Extracted records:
──────────────────────────────

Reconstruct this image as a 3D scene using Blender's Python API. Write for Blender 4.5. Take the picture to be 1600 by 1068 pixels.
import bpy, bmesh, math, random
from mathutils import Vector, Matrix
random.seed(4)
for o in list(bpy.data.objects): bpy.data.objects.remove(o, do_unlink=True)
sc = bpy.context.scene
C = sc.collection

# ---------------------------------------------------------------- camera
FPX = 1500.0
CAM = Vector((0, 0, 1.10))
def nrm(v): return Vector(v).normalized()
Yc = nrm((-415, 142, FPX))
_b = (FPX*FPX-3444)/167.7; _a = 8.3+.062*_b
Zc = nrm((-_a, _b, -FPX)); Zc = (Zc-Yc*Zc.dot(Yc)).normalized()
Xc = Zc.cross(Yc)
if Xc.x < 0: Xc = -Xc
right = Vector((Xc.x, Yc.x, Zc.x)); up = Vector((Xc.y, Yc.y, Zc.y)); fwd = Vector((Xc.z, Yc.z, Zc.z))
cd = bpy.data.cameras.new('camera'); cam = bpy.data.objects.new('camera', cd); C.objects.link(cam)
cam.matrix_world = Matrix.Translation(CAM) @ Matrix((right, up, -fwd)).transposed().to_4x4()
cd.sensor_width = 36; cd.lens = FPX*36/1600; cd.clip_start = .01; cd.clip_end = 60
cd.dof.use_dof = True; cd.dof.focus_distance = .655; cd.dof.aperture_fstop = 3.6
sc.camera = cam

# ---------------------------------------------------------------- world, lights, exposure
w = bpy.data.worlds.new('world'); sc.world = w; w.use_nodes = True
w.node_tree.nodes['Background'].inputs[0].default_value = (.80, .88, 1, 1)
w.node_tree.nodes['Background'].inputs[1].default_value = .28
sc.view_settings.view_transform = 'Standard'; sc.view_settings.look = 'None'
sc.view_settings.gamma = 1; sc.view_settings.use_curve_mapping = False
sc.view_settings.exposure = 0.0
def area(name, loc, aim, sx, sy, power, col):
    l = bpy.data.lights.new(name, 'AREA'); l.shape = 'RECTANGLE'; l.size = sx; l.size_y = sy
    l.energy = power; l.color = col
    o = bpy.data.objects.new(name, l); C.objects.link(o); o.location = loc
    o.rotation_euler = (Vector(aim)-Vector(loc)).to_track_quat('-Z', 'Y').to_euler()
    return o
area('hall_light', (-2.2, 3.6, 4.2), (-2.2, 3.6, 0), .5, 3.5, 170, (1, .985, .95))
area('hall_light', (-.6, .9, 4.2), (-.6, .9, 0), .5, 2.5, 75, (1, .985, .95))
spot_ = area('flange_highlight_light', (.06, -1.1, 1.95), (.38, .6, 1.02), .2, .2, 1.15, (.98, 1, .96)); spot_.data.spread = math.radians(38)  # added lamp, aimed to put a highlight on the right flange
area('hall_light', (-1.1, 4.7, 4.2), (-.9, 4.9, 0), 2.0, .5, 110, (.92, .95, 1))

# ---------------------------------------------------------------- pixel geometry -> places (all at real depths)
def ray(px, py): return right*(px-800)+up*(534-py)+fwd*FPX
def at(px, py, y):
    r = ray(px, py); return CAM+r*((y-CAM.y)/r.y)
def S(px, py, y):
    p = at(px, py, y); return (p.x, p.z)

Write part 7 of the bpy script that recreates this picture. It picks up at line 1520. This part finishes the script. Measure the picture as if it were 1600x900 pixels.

──────────────────────────────

SHORT EXERCISE => Copy out the full listing exactly.

ANSWER TO THE PROBLEM =>
Reconstruct this image as a 3D scene using Blender's Python API. Write for Blender 4.5. Take the picture to be 1600 by 1068 pixels.
import bpy, bmesh, math, random
from mathutils import Vector, Matrix
random.seed(4)
for o in list(bpy.data.objects): bpy.data.objects.remove(o, do_unlink=True)
sc = bpy.context.scene
C = sc.collection

# ---------------------------------------------------------------- camera
FPX = 1500.0
CAM = Vector((0, 0, 1.10))
def nrm(v): return Vector(v).normalized()
Yc = nrm((-415, 142, FPX))
_b = (FPX*FPX-3444)/167.7; _a = 8.3+.062*_b
Zc = nrm((-_a, _b, -FPX)); Zc = (Zc-Yc*Zc.dot(Yc)).normalized()
Xc = Zc.cross(Yc)
if Xc.x < 0: Xc = -Xc
right = Vector((Xc.x, Yc.x, Zc.x)); up = Vector((Xc.y, Yc.y, Zc.y)); fwd = Vector((Xc.z, Yc.z, Zc.z))
cd = bpy.data.cameras.new('camera'); cam = bpy.data.objects.new('camera', cd); C.objects.link(cam)
cam.matrix_world = Matrix.Translation(CAM) @ Matrix((right, up, -fwd)).transposed().to_4x4()
cd.sensor_width = 36; cd.lens = FPX*36/1600; cd.clip_start = .01; cd.clip_end = 60
cd.dof.use_dof = True; cd.dof.focus_distance = .655; cd.dof.aperture_fstop = 3.6
sc.camera = cam

# ---------------------------------------------------------------- world, lights, exposure
w = bpy.data.worlds.new('world'); sc.world = w; w.use_nodes = True
w.node_tree.nodes['Background'].inputs[0].default_value = (.80, .88, 1, 1)
w.node_tree.nodes['Background'].inputs[1].default_value = .28
sc.view_settings.view_transform = 'Standard'; sc.view_settings.look = 'None'
sc.view_settings.gamma = 1; sc.view_settings.use_curve_mapping = False
sc.view_settings.exposure = 0.0
def area(name, loc, aim, sx, sy, power, col):
    l = bpy.data.lights.new(name, 'AREA'); l.shape = 'RECTANGLE'; l.size = sx; l.size_y = sy
    l.energy = power; l.color = col
    o = bpy.data.objects.new(name, l); C.objects.link(o); o.location = loc
    o.rotation_euler = (Vector(aim)-Vector(loc)).to_track_quat('-Z', 'Y').to_euler()
    return o
area('hall_light', (-2.2, 3.6, 4.2), (-2.2, 3.6, 0), .5, 3.5, 170, (1, .985, .95))
area('hall_light', (-.6, .9, 4.2), (-.6, .9, 0), .5, 2.5, 75, (1, .985, .95))
spot_ = area('flange_highlight_light', (.06, -1.1, 1.95), (.38, .6, 1.02), .2, .2, 1.15, (.98, 1, .96)); spot_.data.spread = math.radians(38)  # added lamp, aimed to put a highlight on the right flange
area('hall_light', (-1.1, 4.7, 4.2), (-.9, 4.9, 0), 2.0, .5, 110, (.92, .95, 1))

# ---------------------------------------------------------------- pixel geometry -> places (all at real depths)
def ray(px, py): return right*(px-800)+up*(534-py)+fwd*FPX
def at(px, py, y):
    r = ray(px, py); return CAM+r*((y-CAM.y)/r.y)
def S(px, py, y):
    p = at(px, py, y); return (p.x, p.z)

Write part 7 of the bpy script that recreates this picture. It picks up at line 1520. This part finishes the script. Measure the picture as if it were 1600x900 pixels.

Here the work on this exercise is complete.